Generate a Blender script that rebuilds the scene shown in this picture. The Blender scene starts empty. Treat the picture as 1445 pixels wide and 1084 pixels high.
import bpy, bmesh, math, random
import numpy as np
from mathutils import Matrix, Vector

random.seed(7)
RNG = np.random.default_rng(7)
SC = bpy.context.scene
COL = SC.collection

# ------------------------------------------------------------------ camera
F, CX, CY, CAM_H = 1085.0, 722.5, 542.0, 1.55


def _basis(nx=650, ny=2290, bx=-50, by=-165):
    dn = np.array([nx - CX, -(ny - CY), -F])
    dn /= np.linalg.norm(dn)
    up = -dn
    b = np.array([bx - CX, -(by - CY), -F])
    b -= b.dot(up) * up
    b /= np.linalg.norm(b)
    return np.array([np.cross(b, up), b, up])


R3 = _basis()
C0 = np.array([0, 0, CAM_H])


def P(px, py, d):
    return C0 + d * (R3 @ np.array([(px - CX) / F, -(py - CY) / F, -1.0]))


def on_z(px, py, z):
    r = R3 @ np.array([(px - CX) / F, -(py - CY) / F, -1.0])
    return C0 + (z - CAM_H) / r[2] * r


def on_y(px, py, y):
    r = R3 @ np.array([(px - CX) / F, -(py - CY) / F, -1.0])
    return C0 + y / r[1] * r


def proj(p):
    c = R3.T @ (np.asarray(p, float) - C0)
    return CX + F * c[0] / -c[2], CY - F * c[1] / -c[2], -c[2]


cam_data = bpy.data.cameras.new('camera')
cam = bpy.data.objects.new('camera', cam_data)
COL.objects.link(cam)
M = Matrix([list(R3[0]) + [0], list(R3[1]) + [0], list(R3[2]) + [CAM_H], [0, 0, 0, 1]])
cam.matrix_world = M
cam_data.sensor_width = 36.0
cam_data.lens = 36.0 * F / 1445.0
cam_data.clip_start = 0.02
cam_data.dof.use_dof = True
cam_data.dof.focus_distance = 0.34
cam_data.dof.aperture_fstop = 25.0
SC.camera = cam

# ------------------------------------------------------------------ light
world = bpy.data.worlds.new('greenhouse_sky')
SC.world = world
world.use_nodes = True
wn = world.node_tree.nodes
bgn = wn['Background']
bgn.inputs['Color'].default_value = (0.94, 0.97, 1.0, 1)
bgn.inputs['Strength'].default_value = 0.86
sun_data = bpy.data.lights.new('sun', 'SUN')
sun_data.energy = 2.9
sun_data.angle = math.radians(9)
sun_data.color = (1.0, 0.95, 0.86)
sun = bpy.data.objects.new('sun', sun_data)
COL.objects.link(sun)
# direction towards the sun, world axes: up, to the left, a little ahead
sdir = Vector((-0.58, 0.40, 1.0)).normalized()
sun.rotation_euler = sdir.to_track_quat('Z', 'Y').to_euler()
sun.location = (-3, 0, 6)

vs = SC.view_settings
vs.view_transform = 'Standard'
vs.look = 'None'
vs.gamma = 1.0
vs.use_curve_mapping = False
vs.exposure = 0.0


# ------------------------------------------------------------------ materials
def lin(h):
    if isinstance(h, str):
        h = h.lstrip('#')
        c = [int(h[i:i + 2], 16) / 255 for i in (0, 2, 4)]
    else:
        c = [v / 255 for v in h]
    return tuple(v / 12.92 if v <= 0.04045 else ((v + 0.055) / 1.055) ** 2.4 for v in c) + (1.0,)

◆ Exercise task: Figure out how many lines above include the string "scene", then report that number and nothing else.

◆ Result for this task: 2